NICHOLASVILLE - The chairman of the Jessamine Fire District said he resigned after the district's board of trustees stopped an inquiry into allegations that volunteer firefighters were impaired by alcohol on the job.

A board member said the investigation was dropped for good reasons.

"My resignation was given because I felt I could not be a part of the way that they intended to proceed -- or not proceed," said Dave Eldridge, who resigned July 14 after a special meeting. " ... By and large, a majority of the board members did not want to pursue any further action on any of this."

"The job that I was charged to do was to investigate the complaints. That was the task assigned me by the board," Eldridge said. "And I had gathered most of the information I needed to present to the board, and it was presented, and the board decided not to take action on what was presented."

But board member Gary Sorrell said the district trustees decided to drop the investigation because there were no facts to verify complaints that firefighters had been impaired when responding to fires or traffic accidents.

"There just wasn't any evidence to substantiate anything," Sorrell said. "After we investigated the allegations, we found out there was nothing to it, so everything was just dropped, pretty much."

Eldridge said he does not agree with Sorrell's assessment. Eldridge had said last week that six complaints, some anonymous, had come from within and outside the fire department, which has about 60 volunteers. At least one complaint alleged that a firefighter had been impaired while driving a fire truck, but none of the allegations claimed injury to a firefighter or citizen.

Sorrell insists there was no proof of any of this.

"We had no live witnesses or anything," Sorrell said. "Nobody appeared before the board as a live witness. Everything we received as a tip, there was no name signed to it. But still we felt it was our obligation to investigate anything like that."
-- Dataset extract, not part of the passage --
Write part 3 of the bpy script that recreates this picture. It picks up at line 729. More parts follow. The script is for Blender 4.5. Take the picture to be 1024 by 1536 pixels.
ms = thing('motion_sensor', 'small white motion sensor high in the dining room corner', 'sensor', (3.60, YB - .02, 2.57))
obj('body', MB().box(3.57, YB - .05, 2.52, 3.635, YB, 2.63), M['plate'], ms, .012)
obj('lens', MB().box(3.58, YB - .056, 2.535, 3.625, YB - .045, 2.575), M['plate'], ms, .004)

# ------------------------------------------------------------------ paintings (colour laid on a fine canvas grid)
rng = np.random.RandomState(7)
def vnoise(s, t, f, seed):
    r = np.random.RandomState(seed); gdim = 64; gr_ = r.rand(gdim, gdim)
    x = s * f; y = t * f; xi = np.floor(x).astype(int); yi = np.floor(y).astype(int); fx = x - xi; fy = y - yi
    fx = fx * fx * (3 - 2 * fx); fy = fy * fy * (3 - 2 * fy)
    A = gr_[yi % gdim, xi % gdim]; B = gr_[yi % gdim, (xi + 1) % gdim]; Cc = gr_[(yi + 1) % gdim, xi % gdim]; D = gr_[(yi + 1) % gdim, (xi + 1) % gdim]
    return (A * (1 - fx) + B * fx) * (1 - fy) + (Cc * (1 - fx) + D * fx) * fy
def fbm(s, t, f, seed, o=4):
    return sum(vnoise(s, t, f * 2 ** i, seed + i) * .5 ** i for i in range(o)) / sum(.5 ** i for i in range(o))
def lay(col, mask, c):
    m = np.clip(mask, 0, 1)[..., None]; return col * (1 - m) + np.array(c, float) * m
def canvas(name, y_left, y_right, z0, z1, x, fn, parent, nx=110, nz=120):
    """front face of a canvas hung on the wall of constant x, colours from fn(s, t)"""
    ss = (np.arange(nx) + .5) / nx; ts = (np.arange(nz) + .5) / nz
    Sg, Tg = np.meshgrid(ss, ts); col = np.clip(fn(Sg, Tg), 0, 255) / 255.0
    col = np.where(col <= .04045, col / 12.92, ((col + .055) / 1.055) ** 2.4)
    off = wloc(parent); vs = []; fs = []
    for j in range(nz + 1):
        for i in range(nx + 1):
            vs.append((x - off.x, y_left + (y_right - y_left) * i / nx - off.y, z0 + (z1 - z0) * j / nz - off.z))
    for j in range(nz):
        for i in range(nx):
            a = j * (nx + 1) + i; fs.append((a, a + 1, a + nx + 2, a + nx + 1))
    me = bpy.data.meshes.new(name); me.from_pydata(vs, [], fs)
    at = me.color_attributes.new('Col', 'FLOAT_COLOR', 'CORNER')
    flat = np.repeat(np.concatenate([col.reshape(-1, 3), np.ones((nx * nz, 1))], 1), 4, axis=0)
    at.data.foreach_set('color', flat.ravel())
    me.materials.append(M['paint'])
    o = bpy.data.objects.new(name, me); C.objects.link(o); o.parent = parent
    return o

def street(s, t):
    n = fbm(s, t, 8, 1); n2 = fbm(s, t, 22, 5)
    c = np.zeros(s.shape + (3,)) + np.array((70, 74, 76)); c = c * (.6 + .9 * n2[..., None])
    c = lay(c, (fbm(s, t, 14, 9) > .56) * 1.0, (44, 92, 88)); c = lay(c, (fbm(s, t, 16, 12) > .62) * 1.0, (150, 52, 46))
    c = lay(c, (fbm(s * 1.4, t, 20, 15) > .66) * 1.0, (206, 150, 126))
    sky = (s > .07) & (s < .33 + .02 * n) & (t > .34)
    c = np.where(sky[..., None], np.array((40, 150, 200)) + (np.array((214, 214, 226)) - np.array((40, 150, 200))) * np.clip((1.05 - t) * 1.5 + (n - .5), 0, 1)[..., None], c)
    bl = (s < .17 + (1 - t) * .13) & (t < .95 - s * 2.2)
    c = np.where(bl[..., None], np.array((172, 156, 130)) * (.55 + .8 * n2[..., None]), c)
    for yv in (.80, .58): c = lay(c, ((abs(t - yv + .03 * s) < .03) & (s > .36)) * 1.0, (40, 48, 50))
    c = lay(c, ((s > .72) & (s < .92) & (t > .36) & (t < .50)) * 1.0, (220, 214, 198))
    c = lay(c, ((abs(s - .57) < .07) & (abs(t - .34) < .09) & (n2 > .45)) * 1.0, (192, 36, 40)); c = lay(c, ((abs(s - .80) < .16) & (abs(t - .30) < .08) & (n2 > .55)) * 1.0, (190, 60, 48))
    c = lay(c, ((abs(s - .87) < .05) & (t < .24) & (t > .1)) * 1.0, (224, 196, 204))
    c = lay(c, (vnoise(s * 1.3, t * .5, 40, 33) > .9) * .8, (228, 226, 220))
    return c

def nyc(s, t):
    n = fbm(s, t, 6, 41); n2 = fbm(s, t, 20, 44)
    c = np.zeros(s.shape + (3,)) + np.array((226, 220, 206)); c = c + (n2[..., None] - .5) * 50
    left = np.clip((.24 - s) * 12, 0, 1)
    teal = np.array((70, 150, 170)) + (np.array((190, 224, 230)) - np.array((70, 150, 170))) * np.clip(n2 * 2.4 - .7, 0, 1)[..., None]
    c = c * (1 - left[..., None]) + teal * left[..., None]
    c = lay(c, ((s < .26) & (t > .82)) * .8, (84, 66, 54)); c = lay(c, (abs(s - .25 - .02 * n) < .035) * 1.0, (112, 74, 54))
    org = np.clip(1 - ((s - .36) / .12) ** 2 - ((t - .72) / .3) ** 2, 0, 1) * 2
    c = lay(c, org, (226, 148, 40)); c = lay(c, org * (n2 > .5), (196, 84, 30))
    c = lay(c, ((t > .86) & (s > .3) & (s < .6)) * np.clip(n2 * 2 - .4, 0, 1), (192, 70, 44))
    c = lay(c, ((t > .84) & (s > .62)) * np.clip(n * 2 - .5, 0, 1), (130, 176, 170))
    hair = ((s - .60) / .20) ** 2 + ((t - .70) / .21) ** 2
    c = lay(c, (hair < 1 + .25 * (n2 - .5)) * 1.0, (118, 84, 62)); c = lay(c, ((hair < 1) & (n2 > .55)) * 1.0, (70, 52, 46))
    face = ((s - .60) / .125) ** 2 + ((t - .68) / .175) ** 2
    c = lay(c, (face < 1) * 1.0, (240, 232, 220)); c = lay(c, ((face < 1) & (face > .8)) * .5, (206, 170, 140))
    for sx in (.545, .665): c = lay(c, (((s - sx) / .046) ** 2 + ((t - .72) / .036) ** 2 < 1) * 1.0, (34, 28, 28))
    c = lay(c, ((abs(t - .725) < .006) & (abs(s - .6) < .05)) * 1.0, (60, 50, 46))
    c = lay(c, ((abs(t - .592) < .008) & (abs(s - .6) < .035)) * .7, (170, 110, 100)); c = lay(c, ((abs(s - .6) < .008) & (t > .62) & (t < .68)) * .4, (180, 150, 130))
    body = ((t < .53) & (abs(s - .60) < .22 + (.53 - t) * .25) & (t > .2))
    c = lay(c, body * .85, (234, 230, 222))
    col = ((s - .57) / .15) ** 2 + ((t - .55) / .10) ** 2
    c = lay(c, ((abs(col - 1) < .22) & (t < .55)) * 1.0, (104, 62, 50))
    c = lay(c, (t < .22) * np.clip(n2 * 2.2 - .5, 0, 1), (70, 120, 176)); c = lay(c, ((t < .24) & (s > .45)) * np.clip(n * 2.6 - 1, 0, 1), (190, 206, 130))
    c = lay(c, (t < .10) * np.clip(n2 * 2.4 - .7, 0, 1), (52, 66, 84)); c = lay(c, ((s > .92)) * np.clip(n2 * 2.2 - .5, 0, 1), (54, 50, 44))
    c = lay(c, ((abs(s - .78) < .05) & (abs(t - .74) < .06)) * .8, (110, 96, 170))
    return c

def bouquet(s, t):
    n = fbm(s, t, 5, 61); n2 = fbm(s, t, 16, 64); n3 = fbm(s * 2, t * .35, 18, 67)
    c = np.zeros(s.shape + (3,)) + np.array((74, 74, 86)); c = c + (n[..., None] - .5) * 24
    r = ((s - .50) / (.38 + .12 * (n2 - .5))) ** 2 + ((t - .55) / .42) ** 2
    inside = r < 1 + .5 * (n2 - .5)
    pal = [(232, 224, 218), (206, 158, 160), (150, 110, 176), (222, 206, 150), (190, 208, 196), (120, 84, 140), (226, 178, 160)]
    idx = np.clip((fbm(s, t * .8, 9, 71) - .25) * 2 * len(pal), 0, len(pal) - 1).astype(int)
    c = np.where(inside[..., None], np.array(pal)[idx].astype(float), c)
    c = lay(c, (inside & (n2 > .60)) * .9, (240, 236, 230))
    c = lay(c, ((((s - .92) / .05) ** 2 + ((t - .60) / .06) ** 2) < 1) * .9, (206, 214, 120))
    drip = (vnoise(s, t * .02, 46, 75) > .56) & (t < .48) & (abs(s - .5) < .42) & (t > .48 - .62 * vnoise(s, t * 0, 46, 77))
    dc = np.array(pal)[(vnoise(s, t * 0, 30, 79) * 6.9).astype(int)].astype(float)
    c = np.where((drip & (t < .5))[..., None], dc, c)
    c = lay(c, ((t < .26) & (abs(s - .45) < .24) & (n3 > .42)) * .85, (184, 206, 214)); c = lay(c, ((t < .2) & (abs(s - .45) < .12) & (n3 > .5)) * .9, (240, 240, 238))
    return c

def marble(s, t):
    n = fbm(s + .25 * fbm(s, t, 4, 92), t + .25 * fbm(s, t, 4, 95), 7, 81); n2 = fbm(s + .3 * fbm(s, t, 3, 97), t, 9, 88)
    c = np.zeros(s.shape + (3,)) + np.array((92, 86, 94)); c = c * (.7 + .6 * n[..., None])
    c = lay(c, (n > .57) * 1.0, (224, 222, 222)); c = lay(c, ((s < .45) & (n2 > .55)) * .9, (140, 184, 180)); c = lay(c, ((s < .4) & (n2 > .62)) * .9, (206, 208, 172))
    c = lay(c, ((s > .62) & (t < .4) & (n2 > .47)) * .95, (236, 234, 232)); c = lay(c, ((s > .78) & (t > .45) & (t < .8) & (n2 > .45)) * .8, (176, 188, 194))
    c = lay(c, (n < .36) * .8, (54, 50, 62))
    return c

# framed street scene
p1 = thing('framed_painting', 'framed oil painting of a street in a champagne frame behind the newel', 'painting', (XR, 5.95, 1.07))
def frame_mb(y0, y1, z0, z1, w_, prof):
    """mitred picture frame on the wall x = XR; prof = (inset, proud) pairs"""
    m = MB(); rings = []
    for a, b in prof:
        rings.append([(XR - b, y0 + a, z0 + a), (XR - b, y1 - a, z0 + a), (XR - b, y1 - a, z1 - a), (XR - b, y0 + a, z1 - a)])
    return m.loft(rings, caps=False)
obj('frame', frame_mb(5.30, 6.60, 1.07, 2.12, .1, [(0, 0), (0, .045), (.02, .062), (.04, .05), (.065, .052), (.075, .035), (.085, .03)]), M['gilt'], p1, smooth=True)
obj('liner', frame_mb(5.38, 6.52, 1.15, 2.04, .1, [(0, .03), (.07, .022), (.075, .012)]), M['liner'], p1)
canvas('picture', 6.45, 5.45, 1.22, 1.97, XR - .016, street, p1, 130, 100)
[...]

Under state law, it's the responsibility of the chairman of a fire protection district to conduct an investigation to determine whether there is "probable cause" -- good grounds for suspicion -- of inefficiency, misconduct, insubordination, violation of law or of the rules adopted by the board. If probable cause does not exist, the chairman "shall dismiss the charges," the law says.

But if there is probable cause, the chairman recommends charges to the board. It can then hold a hearing before the full seven-member board or before a committee of at least three members.

Eldridge, who is also publisher of The Jessamine Journal weekly newspaper, said his investigation had not reached the point of recommending charges to the board.

Because a fire district is a special taxing district, it is governed by a board of trustees with little or no oversight from anyone else. The Kentucky Firefighter's Association, which represents full-time and volunteer firefighters, doesn't interfere in local governance, said the group's president Bill Robbins.

"We have no authority on that," Robbins said.

The Governor's Department for Local Development -- formerly known as the state Department for Local Government -- cannot force the district to investigate further, either.

"Special districts are separate governments," said Rich Ornstein, staff attorney for the department. "A special district is its own independent body, like a city or county."

Eldridge, who lost a re-election bid among firefighters in June, had been a member and chairman of the board for four years. He was scheduled to come off the board in August, but he said he still plans to participate as a volunteer firefighter.

Asked whether there was a power struggle going on within the fire district, Eldridge said: "I had nothing to gain personally by any of this. I had no axes to grind."

Randall Norris, the attorney for the fire protection district, declined to elaborate on why the inquiry is not going forward. But he said a new chairman might decide to resurrect an investigation.

"I have told the board that I don't think any kind of discipline matter is ever fully put to rest if there is a reason to continue an investigation," Norris said.

Asked whether there was some belief among firefighters that the allegations were "trumped up" in some way, Norris said: "There have been statements both ways, I think. There's no lack of people with hearsay information that want to give their opinion about it, but I don't know that there's that many people that know the actual wherefores of it all."

Another board member, Joe Kinney, resigned a few weeks ago, Norris and Eldridge said. Kinney could not be reached for comment.